Quando o Benito voltou, meu avô teve mais uma das crônicas crises alcoólicas. Não sei o que rolou com os dois, mas na época isso me mostrou o quanto o não-papo devia ser pesado para os dois. O Benito era santista, foi expulso por um surto do vô e depois foi morar lá em casa.
Dos cinco filhos do meu avô, três sairam corinthianos e dois sairam santistas. Meus tios jogaram todos no Cedrinho F.C. de Iraty. Eu nunca fui muito fã de futebol, não ligo muito mesmo e aos quinze anos achei que se tratava do ópio do povo. Meu avô escuta futebol no rádio.
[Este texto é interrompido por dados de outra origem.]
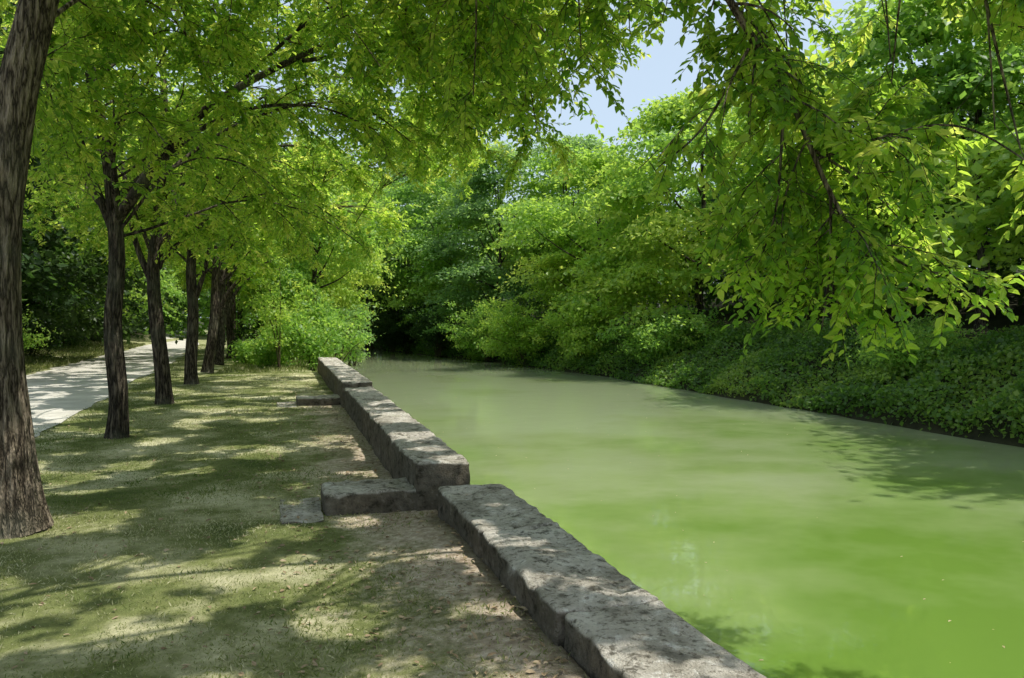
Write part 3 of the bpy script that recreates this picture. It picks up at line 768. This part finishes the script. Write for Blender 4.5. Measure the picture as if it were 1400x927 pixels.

Outro dia fui com dois amigos no estádio assistir um Santos e Corinthians, só que fui na torcida do Corinthians. Que erro! A sensação de não poder torcer pelo seu próprio time é extremamente delicada. Eu não pude gritar gol e precisei simular contentamento com aquela torcida alheia e carrasca. Tudo para não atentar contra minha própria vida quando fomos derrotados ao final do derby.
Um exercício de paciência. A censura de uma expressão tão primária e forte quanto uma torcida é tal que me levou a um estado borderliner de não sei o quê. Eu só topara a princípio a experiência por acreditar na minha parcial impassionalidade com o assunto, mas jamais aconselho tal experiência para ninguém.
Meu avô grita no meio da torcida e ele deve sentir a vida adversária. Mas isso são coisas que me contaram, a Voz dele eu nunca escutei.